Set problem:
Include the line containing "EYE, FPX, PITCH" and all lines before it, repeated exactly from the listing below, without pictures.

--------------------------------

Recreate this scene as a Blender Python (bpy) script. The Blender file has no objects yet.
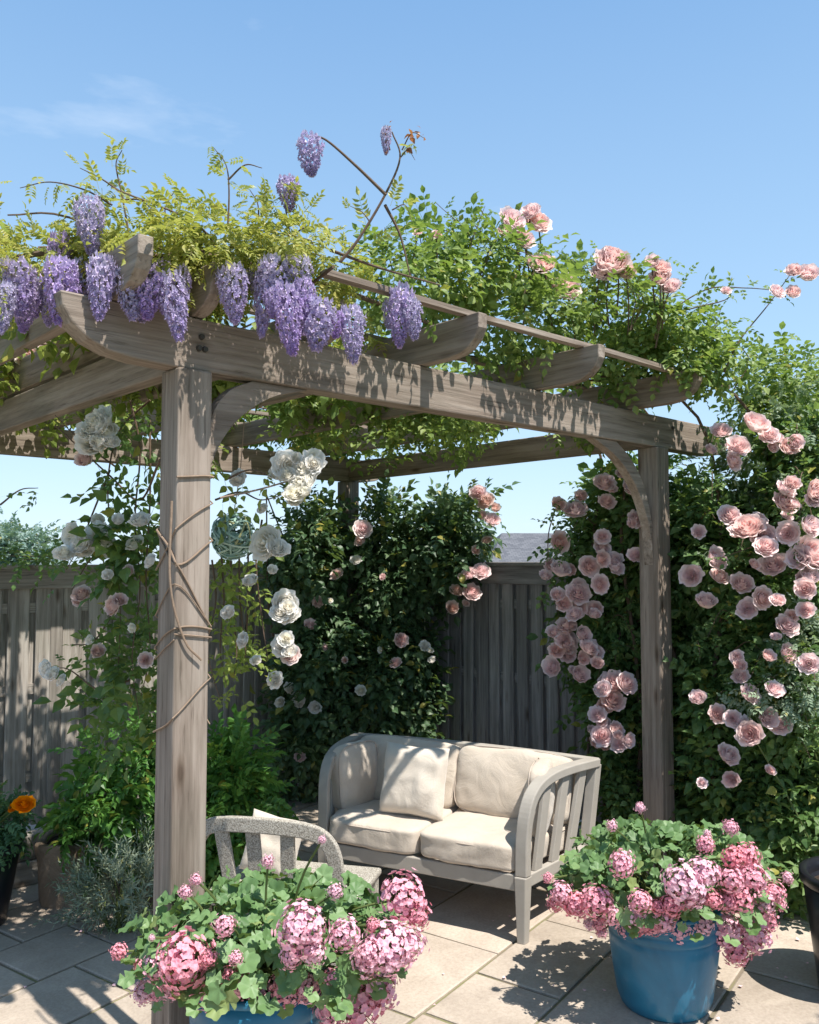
import bpy, math, numpy as np
from mathutils import Vector, Matrix, noise as mnoise
R = math.radians
rng = np.random.RandomState(7)
sc = bpy.context.scene
col = sc.collection
EYE, FPX, PITCH = 1.98, 860.0, math.atan(50/860)

# ---------------------------------------------------------------- frames
A0 = np.array([-0.845, 3.23, 0.0])
UA = R(42.5)
U = np.array([math.cos(UA), math.sin(UA), 0]); V = np.array([-math.sin(UA), math.cos(UA), 0])
def W(u, v, z=0.0): return A0 + U*u + V*v + np.array([0, 0, z])
def at(px, py, Y):
    """World point at distance Y in front of the viewpoint."""
    r, up = (px-409.5)/FPX, (512-py)/FPX
    d = np.array([r, math.cos(PITCH)-up*math.sin(PITCH), math.sin(PITCH)+up*math.cos(PITCH)])
    d = d*(Y/d[1]); return np.array([0, 0, EYE])+d

# ---------------------------------------------------------------- objects
def tag(o, label=None, cat=None, group=None, kind=None):
    if label: o['label'] = label
    if cat: o['category'] = cat
    if group: o['group'] = group
    if kind: o['kind'] = kind
    return o
def empty(name, loc, rz=0.0):
    o = bpy.data.objects.new(name, None); col.objects.link(o)
    o.empty_display_size = .1
    o.location = loc; o.rotation_euler = (0, 0, rz); return o
def link(name, me, parent=None, loc=(0, 0, 0)):
    o = bpy.data.objects.new(name, me); col.objects.link(o)
    if parent: o.parent = parent
    o.location = loc; return o

class MB:
    """collects verts and polygons (any size) quickly; build() makes ONE mesh object"""
    def __init__(s): s.v = []; s.f = []; s.m = []; s.n = 0
    def add(s, verts, faces, mat=0):
        verts = np.asarray(verts, float).reshape(-1, 3)
        if isinstance(faces, np.ndarray): groups = [faces]
        else:
            d = {}
            for f in faces: d.setdefault(len(f), []).append(f)
            groups = [np.array(x) for x in d.values()]
        for g in groups:
            s.f.append(g+s.n); s.m.append(np.full(len(g), mat, np.int32))
        s.v.append(verts); s.n += len(verts); return s
    def inst(s, tpl, mats, mat=0):
        """tpl=(verts, [faces groups]); mats Nx3x4 transforms"""
        tv, tf = tpl; N = len(mats)
        if N == 0: return s
        v = np.einsum('nij,kj->nki', mats[:, :, :3], tv)+mats[:, None, :, 3]
        k = len(tv)
        for g in tf:
            g = np.asarray(g)
            ff = (g[None]+(np.arange(N)*k)[:, None, None]).reshape(-1, g.shape[1])
            s.f.append(ff+s.n); s.m.append(np.full(len(ff), mat, np.int32))
        s.v.append(v.reshape(-1, 3)); s.n += N*k; return s
    def mesh(s, name, mats, smooth=False):
        me = bpy.data.meshes.new(name)
        v = np.concatenate(s.v).astype(np.float32)
        me.vertices.add(len(v)); me.vertices.foreach_set('co', v.ravel())
        nl = sum(g.size for g in s.f); nf = sum(len(g) for g in s.f)
        me.loops.add(nl); me.polygons.add(nf)
        idx = np.concatenate([g.ravel() for g in s.f]).astype(np.int32)
        tot = np.concatenate([np.full(len(g), g.shape[1], np.int32) for g in s.f])
        start = np.concatenate([[0], np.cumsum(tot)[:-1]]).astype(np.int32)
        me.loops.foreach_set('vertex_index', idx)
        me.polygons.foreach_set('loop_start', start)
        me.polygons.foreach_set('material_index', np.concatenate(s.m))
        me.polygons.foreach_set('use_smooth', np.full(nf, smooth, bool))
        for m in (mats if isinstance(mats, (list, tuple)) else [mats]): me.materials.append(m)
        me.update(calc_edges=True); me.validate(); return me
    def build(s, name, mats, parent=None, smooth=False, loc=(0, 0, 0)):
        return link(name, s.mesh(name, mats, smooth), parent, loc)

def bevel(o, w=.006, seg=2):
    m = o.modifiers.new('bevel', 'BEVEL'); m.width = w; m.segments = seg; m.limit_method = 'ANGLE'; return o

BOXF = [(0, 3, 2, 1), (4, 5, 6, 7), (0, 1, 5, 4), (1, 2, 6, 5), (2, 3, 7, 6), (3, 0, 4, 7)]
def box(mb, x0, x1, y0, y1, z0, z1, mat=0):
    mb.add([(x0, y0, z0), (x1, y0, z0), (x1, y1, z0), (x0, y1, z0), (x0, y0, z1), (x1, y0, z1), (x1, y1, z1), (x0, y1, z1)], BOXF, mat)
def prism(mb, poly, axis, c0, c1, mat=0):
    """poly of (a, z) extruded along the other horizontal axis from c0 to c1. axis='x': a is x."""
    n = len(poly)
    if axis == 'x': vs = [(a, c0, z) for a, z in poly]+[(a, c1, z) for a, z in poly]
    else: vs = [(c0, a, z) for a, z in poly]+[(c1, a, z) for a, z in poly]
    fs = [tuple(range(n))[::-1], tuple(range(n, 2*n))]+[(i, (i+1) % n, n+(i+1) % n, n+i) for i in range(n)]
    mb.add(vs, fs, mat)
def smoothpath(pts, n):
    pts = np.asarray(pts, float); k = len(pts)
    P = np.vstack([2*pts[0]-pts[1], pts, 2*pts[-1]-pts[-2]]); out = []
    for i in range(k-1):
        p0, p1, p2, p3 = P[i:i+4]
        for t in np.linspace(0, 1, n, endpoint=False):
            out.append(.5*((2*p1)+(-p0+p2)*t+(2*p0-5*p1+4*p2-p3)*t*t+(-p0+3*p1-3*p2+p3)*t**3))
    out.append(pts[-1]); return np.array(out)
def tube(mb, pts, r0, r1=None, sides=6, mat=0, rect=None):
    """round tube, or rect=(halfwidth, halfheight, sidevector)"""
    pts = np.asarray(pts, float); n = len(pts); r1 = r0 if r1 is None else r1
    T = np.gradient(pts, axis=0); T /= (np.linalg.norm(T, axis=1)[:, None]+1e-9)
    vs = []
    if rect is not None: sides = 4
    N = np.cross(T[0], [0, 0, 1.0])
    if np.linalg.norm(N) < .2: N = np.cross(T[0], [1.0, 0, 0])
    for i in range(n):
        if rect is not None: N = np.array(rect[2], float)
        N = N-T[i]*N.dot(T[i]); N /= np.linalg.norm(N)+1e-9; B = np.cross(T[i], N)
        if rect is not None:
            a, b = rect[0], rect[1]
            vs += [pts[i]+N*a+B*b, pts[i]-N*a+B*b, pts[i]-N*a-B*b, pts[i]+N*a-B*b]
        else:
            r = r0+(r1-r0)*i/(n-1)
            vs += [pts[i]+r*(math.cos(q)*N+math.sin(q)*B) for q in np.arange(sides)*2*math.pi/sides]
    fs = [(i*sides+j, i*sides+(j+1) % sides, (i+1)*sides+(j+1) % sides, (i+1)*sides+j) for i in range(n-1) for j in range(sides)]
    fs += [tuple(range(sides))[::-1], tuple((n-1)*sides+j for j in range(sides))]
    mb.add(vs, fs, mat)
def lathe(mb, prof, seg=48, c=(0, 0, 0), mat=0, flute=0):
    vs = []
    for r, z in prof:
        for j in range(seg):
            q = 2*math.pi*j/seg; rr = r*(1+flute*math.cos(seg/2*q))
            vs.append((c[0]+rr*math.cos(q), c[1]+rr*math.sin(q), c[2]+z))
    fs = [(i*seg+j, i*seg+(j+1) % seg, (i+1)*seg+(j+1) % seg, (i+1)*seg+j) for i in range(len(prof)-1) for j in range(seg)]
    mb.add(vs, fs, mat)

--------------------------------

Correct result:
Recreate this scene as a Blender Python (bpy) script. The Blender file has no objects yet.
import bpy, math, numpy as np
from mathutils import Vector, Matrix, noise as mnoise
R = math.radians
rng = np.random.RandomState(7)
sc = bpy.context.scene
col = sc.collection
EYE, FPX, PITCH = 1.98, 860.0, math.atan(50/860)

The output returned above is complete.